I would have rated The Cowboys with 5 stars but the DVD picture appears to be a mere transfer from the VHS edition. (I used to own the laserdisc and remember that version's picture quality as much better than the DVD.) While the sound has been remastered, the picture has not been remastered/ restored. Frequently, through-out the movie, white marks and scratches appear on the screen. It's a shame that Warner Brothers did not release this film on DVD with the care and respect it deserves.

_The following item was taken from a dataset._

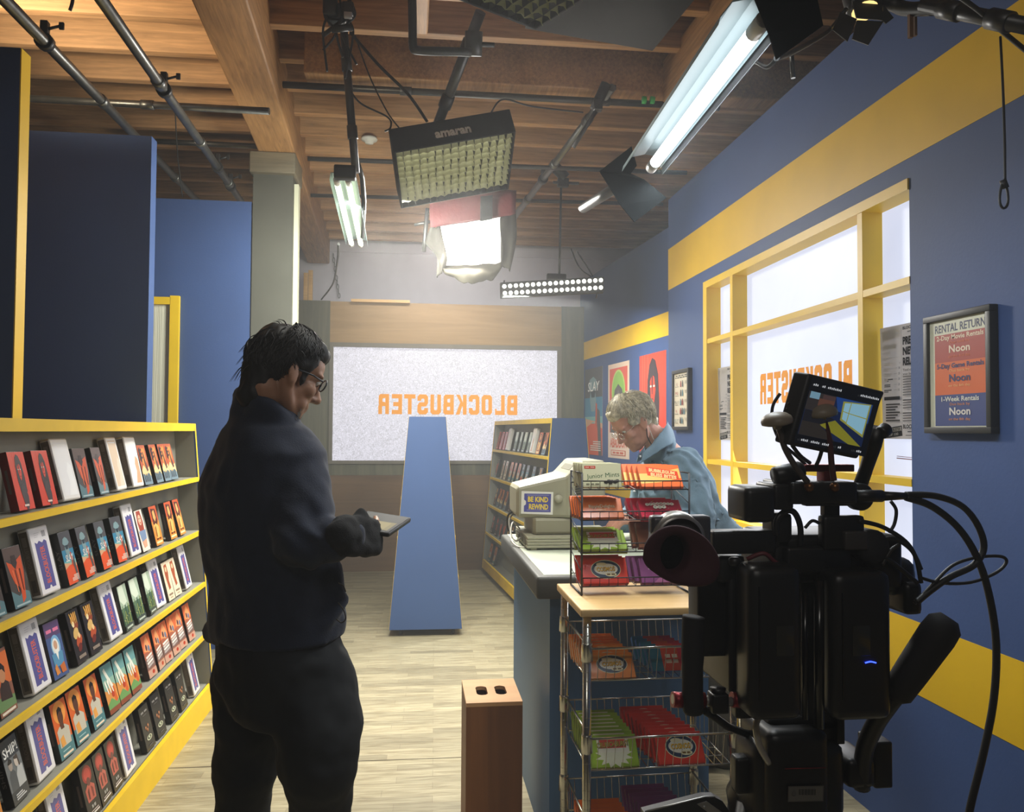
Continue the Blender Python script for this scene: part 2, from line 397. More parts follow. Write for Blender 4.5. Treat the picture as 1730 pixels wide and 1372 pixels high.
# the far part of the wall stands at a slight angle
FA, FB = Vector((1.85, 8.70, 0)), Vector((2.075, 5.97, 0)); fd = (FB-FA).normalized(); FROT = math.atan2(-fd.x, fd.y)
def far_box(mb, s0, s1, z0, z1, d0, d1):
    "s along the wall from its far end, d out from its face (positive = into the wall)"
    nrm = Vector((-fd.y, fd.x, 0)); c = FA + fd*((s0+s1)/2) + nrm*((d0+d1)/2)
    return mb.box((c.x, c.y, (z0+z1)/2), (d1-d0, s1-s0, z1-z0), rot=Euler((0, 0, FROT)))
FL = (FB-FA).length + .7
wf = struct('wall_right_far', far_box(MB(), -.1, FL, 0, 3.17, 0, .08), BLUE)
struct('yellow_band', far_box(MB(), -.05, FL, 2.285, 2.48, -.0015, .001), YEL, wf)
struct('yellow_band', far_box(MB(), -.05, FL, .88, 1.14, -.0015, .001), YEL, wf)
# window: frame, bars and the lit sheets behind
YF = mat('yellow_window_paint', 'efc524', .45, var=.04, scale=6)
w1 = bpy.data.objects.new('window_1', None); COL.objects.link(w1); w1['kind'] = 'structure'
f = MB(); D0, D1 = XR-.007, XR+.085
for a in ((WY0-.0, WY1, WZ1-.042, WZ1), (WY0, WY1, WZ0, WZ0+.05), (WY1-.06, WY1, WZ0+.05, WZ1-.042)): wy(f, *a, D0, D1)
f.build('window_frame', YF, w1)
for y in (4.385, 3.05): wy(MB(), y-.018, y+.018, WZ0+.05, WZ1-.042, XR-.004, D1-.001).build('mullion', YF, w1)
for z in (2.062, 1.317):
    for y0, y1 in ((WY0, 3.032), (3.068, 4.367), (4.403, WY1-.06)): wy(MB(), y0, y1, z-.014, z+.014, XR-.003, D1-.002).build('glazing_bar', YF, w1)
wy(MB(), WY0, WY1, WZ0, WZ1, XR+.0865, XR+.0915).build('pane', frosted('lit_window_sheet', 'dae2fb', WIN1[0], WIN1[1], 1.6, 6, .6), w1)
block_word(MB(), 'BLOCKBUSTER', -4.20, 1.652, .93, .166, Matrix.Translation((XR+.0863, 0, 0)) @ face_x(-1), None, True, .0015).build('lettering', ORANGE_VINYL, w1)
struct('scuff_mark', MB().tube([(XR+.086, 2.95, 1.40), (XR+.086, 2.86, 1.398), (XR+.086, 2.735, 1.393)], .002, 5).tube([(XR+.086, 2.95, 1.408), (XR+.086, 2.735, 1.402)], .0012, 5), mat('red_tape_line', '8a4a50', .6), w1)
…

The special features are good but there is no commentary, and an update on the "boys" would have been nice.

Rating: 5 stars
Summary: Superb, Modern, Late Duke
Review: "The Cowboys" was a fundemental change of direction for John Wayne in 1972, much in the way "True Grit" had been at the end of the sixties, and, in keeping with the trend towards more realistic progression in Cinema, Mark Rydell's film provided the aging Veteran with a role, that, while retaining epic scope, also had an edge to it, a more modern appearance and feel. No Monument Valley or even familier Batjac Players, co starring Roscoe Lee Browne, Slim Pickens, Colleen Dewhurst and Sarah Cunningham. Elmer Bernstein is replaced by a fantastic and moving John Williams score. It's a rite of passage story, which embraces regret, loss, caring, honour, violence, and ultimately morality and the vindication of that morality - even though such vindication sometimes comes at a very high price. The threat to morality and family is presented in the form of Bruce Dern, in an unforgettable and terrifying performance - and the suddness and brutality of that violence is very shocking indeed, much the same way as "Once Upon a Time in the West" was to Henry Fonda fans. Beautifully photographed on location by Robert Surtees,the DVD restores the Overture, Intermission and Exit music as it was in the Cinema, complete with Widescreen presentation. The film is also funny & intelligent, with the Cowboys of the title giving wonderful performances, although instead of a PG rating, I'd give it a PG-13 . Duke's final scene is perhaps one of the greatest He ever played. "The Cowboys" and "The Shootist" were the best movies of His late period.

Rating: 4 stars
Summary: The paternal side of the Duke
Review: I suppose you could call this a sort of 'cult-classic' among John Wayne films. It is considered one of the Duke's best (maybe even THE best) by many people, yet many critics gave rather discouraging reviews of the film (see Amazon's Editorial review, for example).

This is an entertaining story about an old man who cannot hire enough men for his cattle drive, and who is forced to take along a group of boys instead. This film finds Wayne in a somewhat different role, for although he plays a cattleman (not unusual for the Duke), he also has a soft, paternal side not often seen in his films. This movie also differs in that Wayne does not emerge triumphant at the end of the film.

This is a great Western for any die-hard Western fan. Not only fans of Westerns will enjoy this movie, however. A great many people who do not like either the Duke or the Western genre thoroughly enjoy this movie, and perhaps that is what gives it such a lasting appeal.

Rating: 2 stars
Summary: didn't work for me
Review: I don't consider this to be much of a JW movie since he was not in the story very much. It is the story of how a bunch of children overcome the odds to bring in the cattle. I once had it rated as 1 star but there is something to be learned in this story of perseverence. It is also a family friendly movie so I rate it 2 star -FAIR-.

Rating: 5 stars
Summary: The Best Duke Movie
Review: This movie, although not directed/produced by Wayne, is probably the greatest film ever.

The movie begins with his hired hands, and much of the town, leaving when gold is struck nearby. The Duke is then faced with either waiting until next year to sell his cattle....or using the town's schoolboys for Cow"Boys".

This movie will touch every emotion you have! This is definately a CLASSIC!